■ GIVEN REQUEST ■
Repeat the listing in full, word for word.

· · · · ·

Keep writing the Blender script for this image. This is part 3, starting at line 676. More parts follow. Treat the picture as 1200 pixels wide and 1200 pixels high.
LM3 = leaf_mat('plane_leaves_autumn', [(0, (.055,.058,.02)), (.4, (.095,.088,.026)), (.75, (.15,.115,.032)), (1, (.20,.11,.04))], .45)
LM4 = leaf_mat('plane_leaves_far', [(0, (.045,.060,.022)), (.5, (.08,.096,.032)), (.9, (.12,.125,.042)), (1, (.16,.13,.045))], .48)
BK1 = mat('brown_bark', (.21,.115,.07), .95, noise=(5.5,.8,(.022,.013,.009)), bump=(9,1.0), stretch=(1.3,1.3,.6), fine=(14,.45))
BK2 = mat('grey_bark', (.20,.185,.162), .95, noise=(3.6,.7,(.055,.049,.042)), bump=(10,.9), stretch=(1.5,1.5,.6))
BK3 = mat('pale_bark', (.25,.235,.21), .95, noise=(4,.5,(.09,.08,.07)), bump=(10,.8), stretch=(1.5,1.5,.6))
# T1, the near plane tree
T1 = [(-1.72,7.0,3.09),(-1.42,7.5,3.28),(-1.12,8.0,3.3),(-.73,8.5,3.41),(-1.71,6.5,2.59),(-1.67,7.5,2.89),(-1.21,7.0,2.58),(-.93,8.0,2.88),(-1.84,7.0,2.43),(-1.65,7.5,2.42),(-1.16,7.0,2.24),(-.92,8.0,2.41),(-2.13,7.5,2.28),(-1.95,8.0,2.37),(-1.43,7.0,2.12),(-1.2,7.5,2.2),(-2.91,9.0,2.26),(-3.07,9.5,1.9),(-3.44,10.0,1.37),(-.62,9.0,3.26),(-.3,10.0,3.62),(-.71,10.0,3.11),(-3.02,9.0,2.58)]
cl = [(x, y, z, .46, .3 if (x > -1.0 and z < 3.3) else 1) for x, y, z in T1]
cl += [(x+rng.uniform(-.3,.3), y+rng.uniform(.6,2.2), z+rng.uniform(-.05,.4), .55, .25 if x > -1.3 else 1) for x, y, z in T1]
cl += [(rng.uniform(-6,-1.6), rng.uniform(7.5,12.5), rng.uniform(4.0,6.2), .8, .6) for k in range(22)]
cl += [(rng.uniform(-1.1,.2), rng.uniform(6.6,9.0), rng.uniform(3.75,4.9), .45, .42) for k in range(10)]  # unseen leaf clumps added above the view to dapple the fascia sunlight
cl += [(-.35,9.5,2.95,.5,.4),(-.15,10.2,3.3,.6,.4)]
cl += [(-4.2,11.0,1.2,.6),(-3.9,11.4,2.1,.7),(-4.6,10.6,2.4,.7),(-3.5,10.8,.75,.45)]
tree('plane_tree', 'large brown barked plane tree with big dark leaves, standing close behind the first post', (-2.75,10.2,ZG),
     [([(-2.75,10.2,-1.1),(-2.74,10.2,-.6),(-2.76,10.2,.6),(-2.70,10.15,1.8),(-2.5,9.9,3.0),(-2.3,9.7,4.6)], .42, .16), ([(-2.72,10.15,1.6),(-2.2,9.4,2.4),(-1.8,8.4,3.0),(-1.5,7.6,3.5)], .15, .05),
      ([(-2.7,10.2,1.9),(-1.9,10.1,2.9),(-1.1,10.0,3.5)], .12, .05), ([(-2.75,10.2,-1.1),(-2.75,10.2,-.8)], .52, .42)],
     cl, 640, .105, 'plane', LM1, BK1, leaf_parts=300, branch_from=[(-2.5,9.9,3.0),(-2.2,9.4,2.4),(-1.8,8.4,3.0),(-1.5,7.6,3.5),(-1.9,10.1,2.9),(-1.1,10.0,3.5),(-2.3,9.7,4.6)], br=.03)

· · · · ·

■ EXERCISE OUTPUT ■
Keep writing the Blender script for this image. This is part 3, starting at line 676. More parts follow. Treat the picture as 1200 pixels wide and 1200 pixels high.
LM3 = leaf_mat('plane_leaves_autumn', [(0, (.055,.058,.02)), (.4, (.095,.088,.026)), (.75, (.15,.115,.032)), (1, (.20,.11,.04))], .45)
LM4 = leaf_mat('plane_leaves_far', [(0, (.045,.060,.022)), (.5, (.08,.096,.032)), (.9, (.12,.125,.042)), (1, (.16,.13,.045))], .48)
BK1 = mat('brown_bark', (.21,.115,.07), .95, noise=(5.5,.8,(.022,.013,.009)), bump=(9,1.0), stretch=(1.3,1.3,.6), fine=(14,.45))
BK2 = mat('grey_bark', (.20,.185,.162), .95, noise=(3.6,.7,(.055,.049,.042)), bump=(10,.9), stretch=(1.5,1.5,.6))
BK3 = mat('pale_bark', (.25,.235,.21), .95, noise=(4,.5,(.09,.08,.07)), bump=(10,.8), stretch=(1.5,1.5,.6))
# T1, the near plane tree
T1 = [(-1.72,7.0,3.09),(-1.42,7.5,3.28),(-1.12,8.0,3.3),(-.73,8.5,3.41),(-1.71,6.5,2.59),(-1.67,7.5,2.89),(-1.21,7.0,2.58),(-.93,8.0,2.88),(-1.84,7.0,2.43),(-1.65,7.5,2.42),(-1.16,7.0,2.24),(-.92,8.0,2.41),(-2.13,7.5,2.28),(-1.95,8.0,2.37),(-1.43,7.0,2.12),(-1.2,7.5,2.2),(-2.91,9.0,2.26),(-3.07,9.5,1.9),(-3.44,10.0,1.37),(-.62,9.0,3.26),(-.3,10.0,3.62),(-.71,10.0,3.11),(-3.02,9.0,2.58)]
cl = [(x, y, z, .46, .3 if (x > -1.0 and z < 3.3) else 1) for x, y, z in T1]
cl += [(x+rng.uniform(-.3,.3), y+rng.uniform(.6,2.2), z+rng.uniform(-.05,.4), .55, .25 if x > -1.3 else 1) for x, y, z in T1]
cl += [(rng.uniform(-6,-1.6), rng.uniform(7.5,12.5), rng.uniform(4.0,6.2), .8, .6) for k in range(22)]
cl += [(rng.uniform(-1.1,.2), rng.uniform(6.6,9.0), rng.uniform(3.75,4.9), .45, .42) for k in range(10)]  # unseen leaf clumps added above the view to dapple the fascia sunlight
cl += [(-.35,9.5,2.95,.5,.4),(-.15,10.2,3.3,.6,.4)]
cl += [(-4.2,11.0,1.2,.6),(-3.9,11.4,2.1,.7),(-4.6,10.6,2.4,.7),(-3.5,10.8,.75,.45)]
tree('plane_tree', 'large brown barked plane tree with big dark leaves, standing close behind the first post', (-2.75,10.2,ZG),
     [([(-2.75,10.2,-1.1),(-2.74,10.2,-.6),(-2.76,10.2,.6),(-2.70,10.15,1.8),(-2.5,9.9,3.0),(-2.3,9.7,4.6)], .42, .16), ([(-2.72,10.15,1.6),(-2.2,9.4,2.4),(-1.8,8.4,3.0),(-1.5,7.6,3.5)], .15, .05),
      ([(-2.7,10.2,1.9),(-1.9,10.1,2.9),(-1.1,10.0,3.5)], .12, .05), ([(-2.75,10.2,-1.1),(-2.75,10.2,-.8)], .52, .42)],
     cl, 640, .105, 'plane', LM1, BK1, leaf_parts=300, branch_from=[(-2.5,9.9,3.0),(-2.2,9.4,2.4),(-1.8,8.4,3.0),(-1.5,7.6,3.5),(-1.9,10.1,2.9),(-1.1,10.0,3.5),(-2.3,9.7,4.6)], br=.03)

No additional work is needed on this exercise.